Allâh Teâlâ, kendisinden hakkıyla ittikâ eden, beşerî irâde ve arzularını ilâhî irâdeye râm edebilen kullarının kalblerine, gözlerin görmediği, akılların tartamadığı birçok lutuflarda bulunur. Nitekim yüce Rabbimiz, böyle muttakî kullarına husûsî bir ilim ve hikmet lutfettiğini Kur’ân-ı Kerîm’de şöyle bildirmektedir:

يِا أَيُّهَا الَّذِينَ آمَنُواْ إَن تَتَّقُواْ اللّهَ يَجْعَل لَّكُمْ فُرْقَاناً وَيُكَفِّرْ عَنكُمْ سَيِّئَاتِكُمْ وَيَغْفِرْ لَكُمْ وَاللّهُ ذُو الْفَضْلِ الْعَظِيمِ

“Ey îmân edenler! Eğer Allâh’tan ittikâ ederseniz, O, size bir furkan (iyi ile kötüyü ayırd edecek bir ilim, firâset ve anlayış) verir, günahlarınızı örter ve sizi bağışlar. Çünkü Allâh, büyük lutuf sahibidir.”  (el-Enfâl, 29)

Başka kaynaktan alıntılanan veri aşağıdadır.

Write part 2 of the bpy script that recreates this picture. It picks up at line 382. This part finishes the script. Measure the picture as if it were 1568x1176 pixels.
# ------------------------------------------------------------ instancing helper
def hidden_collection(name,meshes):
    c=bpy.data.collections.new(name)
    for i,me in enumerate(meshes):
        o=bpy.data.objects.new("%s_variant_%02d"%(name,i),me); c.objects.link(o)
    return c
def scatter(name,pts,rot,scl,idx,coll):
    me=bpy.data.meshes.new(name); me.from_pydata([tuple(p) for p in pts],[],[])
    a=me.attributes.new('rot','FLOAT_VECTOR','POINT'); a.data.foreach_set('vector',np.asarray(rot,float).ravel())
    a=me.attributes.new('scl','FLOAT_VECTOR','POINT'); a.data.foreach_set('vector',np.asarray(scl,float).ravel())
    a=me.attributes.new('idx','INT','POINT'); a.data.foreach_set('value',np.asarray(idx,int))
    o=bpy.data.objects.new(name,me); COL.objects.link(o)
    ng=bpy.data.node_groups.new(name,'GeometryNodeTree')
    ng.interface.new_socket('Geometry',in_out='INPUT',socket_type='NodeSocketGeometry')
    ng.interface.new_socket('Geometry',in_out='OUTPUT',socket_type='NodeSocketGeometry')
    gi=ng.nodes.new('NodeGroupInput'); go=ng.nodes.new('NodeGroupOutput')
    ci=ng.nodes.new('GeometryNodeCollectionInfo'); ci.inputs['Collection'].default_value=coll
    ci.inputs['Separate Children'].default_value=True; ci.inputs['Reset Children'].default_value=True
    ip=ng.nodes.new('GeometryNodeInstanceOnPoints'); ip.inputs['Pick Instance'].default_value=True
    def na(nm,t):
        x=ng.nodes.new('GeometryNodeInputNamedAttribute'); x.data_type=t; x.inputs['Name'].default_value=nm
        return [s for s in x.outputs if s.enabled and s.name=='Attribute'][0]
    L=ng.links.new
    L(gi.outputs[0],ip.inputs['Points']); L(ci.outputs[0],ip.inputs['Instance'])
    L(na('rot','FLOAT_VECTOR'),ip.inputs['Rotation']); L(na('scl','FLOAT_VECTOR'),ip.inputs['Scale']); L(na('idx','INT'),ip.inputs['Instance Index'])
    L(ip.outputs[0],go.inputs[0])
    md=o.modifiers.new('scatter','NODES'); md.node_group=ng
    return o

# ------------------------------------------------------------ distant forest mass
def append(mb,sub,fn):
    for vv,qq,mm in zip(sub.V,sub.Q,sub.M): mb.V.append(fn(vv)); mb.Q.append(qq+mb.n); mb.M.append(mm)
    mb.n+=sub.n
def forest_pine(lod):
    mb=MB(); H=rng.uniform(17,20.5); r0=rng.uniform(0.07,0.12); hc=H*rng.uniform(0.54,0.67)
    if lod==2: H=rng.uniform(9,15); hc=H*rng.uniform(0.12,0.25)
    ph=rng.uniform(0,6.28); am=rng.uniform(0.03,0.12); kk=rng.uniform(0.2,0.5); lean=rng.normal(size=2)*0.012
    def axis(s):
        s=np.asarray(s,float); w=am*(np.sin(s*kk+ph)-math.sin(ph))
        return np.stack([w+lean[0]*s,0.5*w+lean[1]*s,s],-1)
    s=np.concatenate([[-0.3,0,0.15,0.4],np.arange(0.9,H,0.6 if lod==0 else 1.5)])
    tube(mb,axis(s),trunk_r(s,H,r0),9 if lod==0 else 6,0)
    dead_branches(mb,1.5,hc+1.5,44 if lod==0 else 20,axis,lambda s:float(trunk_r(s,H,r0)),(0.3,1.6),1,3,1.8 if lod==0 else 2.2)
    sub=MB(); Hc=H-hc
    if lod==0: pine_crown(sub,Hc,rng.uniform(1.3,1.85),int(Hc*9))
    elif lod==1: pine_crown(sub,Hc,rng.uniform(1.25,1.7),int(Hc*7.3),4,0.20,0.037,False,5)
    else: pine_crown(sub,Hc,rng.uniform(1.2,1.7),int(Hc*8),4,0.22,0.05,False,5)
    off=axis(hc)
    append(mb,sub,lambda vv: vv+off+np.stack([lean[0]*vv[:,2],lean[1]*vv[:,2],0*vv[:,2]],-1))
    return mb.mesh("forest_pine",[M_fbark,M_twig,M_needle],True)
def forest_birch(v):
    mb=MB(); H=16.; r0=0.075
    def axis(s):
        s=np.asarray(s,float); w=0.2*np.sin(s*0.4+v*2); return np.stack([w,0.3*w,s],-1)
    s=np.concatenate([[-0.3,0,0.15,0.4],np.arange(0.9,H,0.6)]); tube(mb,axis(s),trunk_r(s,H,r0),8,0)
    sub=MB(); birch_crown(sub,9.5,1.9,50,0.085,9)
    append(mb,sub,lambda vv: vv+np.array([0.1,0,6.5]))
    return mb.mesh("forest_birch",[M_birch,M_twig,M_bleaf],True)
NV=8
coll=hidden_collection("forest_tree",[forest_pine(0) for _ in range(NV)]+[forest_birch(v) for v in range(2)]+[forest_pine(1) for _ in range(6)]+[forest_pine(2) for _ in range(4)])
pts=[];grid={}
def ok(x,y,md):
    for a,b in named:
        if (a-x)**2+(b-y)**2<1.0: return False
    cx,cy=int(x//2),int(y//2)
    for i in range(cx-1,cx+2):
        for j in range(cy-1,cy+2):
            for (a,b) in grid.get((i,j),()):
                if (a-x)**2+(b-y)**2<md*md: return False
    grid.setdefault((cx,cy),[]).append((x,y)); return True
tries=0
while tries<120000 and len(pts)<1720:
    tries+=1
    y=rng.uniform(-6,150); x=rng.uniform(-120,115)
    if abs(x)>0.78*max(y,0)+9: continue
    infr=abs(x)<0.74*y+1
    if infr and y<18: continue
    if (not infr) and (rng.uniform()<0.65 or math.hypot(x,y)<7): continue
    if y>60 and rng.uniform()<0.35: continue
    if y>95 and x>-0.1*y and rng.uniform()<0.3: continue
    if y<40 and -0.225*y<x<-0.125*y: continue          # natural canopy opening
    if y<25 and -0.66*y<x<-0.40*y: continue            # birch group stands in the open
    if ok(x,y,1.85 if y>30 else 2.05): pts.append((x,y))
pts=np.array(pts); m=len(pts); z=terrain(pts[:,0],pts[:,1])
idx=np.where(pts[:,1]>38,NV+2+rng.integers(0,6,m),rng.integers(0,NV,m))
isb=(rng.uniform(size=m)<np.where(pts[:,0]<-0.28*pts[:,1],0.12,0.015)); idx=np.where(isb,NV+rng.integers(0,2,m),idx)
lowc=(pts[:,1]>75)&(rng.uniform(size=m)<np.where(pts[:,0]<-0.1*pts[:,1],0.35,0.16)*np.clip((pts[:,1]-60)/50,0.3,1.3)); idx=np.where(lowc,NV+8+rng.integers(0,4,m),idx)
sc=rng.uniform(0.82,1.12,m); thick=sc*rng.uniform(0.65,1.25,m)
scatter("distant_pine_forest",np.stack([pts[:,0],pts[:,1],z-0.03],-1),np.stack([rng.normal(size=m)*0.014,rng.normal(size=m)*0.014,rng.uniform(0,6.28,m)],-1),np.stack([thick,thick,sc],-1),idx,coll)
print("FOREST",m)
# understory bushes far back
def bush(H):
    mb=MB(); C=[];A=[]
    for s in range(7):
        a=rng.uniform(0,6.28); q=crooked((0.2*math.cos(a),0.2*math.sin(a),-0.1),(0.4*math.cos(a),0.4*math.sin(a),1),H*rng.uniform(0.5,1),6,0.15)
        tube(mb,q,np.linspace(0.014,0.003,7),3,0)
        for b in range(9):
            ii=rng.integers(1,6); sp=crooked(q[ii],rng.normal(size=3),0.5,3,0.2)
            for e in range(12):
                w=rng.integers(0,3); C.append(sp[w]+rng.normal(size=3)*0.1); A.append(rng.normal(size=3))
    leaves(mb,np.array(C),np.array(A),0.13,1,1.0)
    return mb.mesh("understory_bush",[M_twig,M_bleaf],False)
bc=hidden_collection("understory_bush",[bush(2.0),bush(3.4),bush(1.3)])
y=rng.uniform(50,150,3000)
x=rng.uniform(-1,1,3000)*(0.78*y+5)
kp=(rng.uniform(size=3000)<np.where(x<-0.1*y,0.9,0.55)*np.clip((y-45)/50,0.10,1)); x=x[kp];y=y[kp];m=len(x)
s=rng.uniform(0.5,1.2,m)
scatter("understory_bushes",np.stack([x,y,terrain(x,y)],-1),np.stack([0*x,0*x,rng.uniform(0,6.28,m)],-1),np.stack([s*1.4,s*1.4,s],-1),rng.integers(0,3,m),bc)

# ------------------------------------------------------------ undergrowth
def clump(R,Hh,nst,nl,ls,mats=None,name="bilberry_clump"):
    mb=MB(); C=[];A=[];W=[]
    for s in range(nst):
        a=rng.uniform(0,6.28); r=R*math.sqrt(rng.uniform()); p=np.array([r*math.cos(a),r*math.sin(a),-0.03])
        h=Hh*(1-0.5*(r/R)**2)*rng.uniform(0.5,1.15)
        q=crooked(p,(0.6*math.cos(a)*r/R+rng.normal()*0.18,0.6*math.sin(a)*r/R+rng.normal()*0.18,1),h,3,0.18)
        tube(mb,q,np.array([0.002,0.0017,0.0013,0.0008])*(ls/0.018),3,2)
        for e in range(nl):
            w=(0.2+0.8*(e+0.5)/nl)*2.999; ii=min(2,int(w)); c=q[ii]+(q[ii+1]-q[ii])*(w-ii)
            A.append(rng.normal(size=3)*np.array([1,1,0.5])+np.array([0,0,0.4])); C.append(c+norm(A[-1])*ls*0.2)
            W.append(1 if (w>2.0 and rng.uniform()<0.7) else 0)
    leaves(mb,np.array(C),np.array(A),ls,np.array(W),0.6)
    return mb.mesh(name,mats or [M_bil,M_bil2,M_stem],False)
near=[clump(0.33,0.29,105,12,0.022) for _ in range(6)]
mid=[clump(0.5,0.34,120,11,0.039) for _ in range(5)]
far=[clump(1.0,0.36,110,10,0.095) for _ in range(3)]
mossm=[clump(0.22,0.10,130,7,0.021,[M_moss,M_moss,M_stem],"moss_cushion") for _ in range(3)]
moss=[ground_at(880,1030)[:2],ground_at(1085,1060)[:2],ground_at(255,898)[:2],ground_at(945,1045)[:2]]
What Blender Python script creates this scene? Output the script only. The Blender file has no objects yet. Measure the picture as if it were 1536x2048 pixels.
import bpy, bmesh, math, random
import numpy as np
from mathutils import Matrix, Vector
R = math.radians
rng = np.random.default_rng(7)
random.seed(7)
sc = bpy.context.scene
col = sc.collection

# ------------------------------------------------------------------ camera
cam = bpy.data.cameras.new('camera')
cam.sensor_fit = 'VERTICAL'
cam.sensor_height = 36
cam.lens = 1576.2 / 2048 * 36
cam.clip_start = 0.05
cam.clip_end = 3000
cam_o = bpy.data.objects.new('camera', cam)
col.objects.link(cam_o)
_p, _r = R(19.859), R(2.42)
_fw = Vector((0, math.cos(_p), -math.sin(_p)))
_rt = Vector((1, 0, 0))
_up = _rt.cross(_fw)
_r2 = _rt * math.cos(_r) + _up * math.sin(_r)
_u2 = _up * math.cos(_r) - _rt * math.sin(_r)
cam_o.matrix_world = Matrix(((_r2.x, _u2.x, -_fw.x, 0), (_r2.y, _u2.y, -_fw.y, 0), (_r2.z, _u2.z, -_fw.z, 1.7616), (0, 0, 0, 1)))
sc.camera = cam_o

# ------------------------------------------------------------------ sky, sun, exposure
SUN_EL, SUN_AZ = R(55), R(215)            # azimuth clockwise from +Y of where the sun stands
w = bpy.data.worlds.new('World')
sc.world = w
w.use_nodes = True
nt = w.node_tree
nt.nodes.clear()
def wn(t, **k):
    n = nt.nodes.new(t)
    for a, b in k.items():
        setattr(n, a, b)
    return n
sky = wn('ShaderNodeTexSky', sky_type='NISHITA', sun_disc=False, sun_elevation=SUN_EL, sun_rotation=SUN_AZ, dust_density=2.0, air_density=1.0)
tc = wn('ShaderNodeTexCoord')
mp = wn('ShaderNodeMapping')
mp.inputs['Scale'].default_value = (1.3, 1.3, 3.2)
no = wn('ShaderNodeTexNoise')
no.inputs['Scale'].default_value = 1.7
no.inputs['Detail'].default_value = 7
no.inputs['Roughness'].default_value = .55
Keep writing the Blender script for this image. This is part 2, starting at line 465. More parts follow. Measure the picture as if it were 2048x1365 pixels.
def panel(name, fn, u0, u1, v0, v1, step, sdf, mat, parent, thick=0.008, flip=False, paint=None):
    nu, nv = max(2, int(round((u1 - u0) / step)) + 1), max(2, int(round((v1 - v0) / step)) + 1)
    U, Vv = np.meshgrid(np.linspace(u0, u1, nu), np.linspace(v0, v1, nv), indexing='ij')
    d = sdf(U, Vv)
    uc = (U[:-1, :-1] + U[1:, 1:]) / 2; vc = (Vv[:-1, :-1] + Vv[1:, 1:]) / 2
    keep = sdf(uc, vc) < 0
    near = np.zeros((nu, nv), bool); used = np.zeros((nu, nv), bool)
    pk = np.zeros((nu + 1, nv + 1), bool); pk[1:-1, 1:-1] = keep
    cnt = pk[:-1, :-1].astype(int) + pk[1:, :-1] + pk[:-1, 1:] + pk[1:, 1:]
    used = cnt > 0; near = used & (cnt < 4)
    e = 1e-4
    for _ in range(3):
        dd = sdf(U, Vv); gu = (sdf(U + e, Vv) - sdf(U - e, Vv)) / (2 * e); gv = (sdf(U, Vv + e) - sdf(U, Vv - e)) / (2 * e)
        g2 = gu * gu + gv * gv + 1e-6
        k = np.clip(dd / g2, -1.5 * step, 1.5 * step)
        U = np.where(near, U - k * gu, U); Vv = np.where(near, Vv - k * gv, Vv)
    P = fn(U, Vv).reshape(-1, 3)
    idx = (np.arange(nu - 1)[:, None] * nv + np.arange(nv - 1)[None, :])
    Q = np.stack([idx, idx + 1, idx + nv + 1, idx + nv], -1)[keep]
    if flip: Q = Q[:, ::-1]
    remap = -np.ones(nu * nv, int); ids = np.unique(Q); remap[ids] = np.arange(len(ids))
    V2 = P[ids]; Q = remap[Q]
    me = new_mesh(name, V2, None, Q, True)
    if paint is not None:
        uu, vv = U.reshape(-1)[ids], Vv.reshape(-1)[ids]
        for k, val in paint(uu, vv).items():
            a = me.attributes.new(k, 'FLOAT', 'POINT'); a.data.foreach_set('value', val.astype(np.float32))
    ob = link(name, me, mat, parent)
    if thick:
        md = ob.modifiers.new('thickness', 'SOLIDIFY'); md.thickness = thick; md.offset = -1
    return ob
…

“Ey îmân edenler! Allâh’tan korkun ve Peygamberine inanın ki O, size rahmetinden iki kat versin ve size ışığında yürüyeceğiniz bir nûr lutfetsin…” (el-Hadîd, 28)

Hadîs-i şerîfte de:

“Öğrendikleriyle amel edene Allâh Teâlâ bilmediklerini öğretir.” (Ebû Nuaym, Hilyetü’l-Evliyâ, X, 15) buyurulmuştur.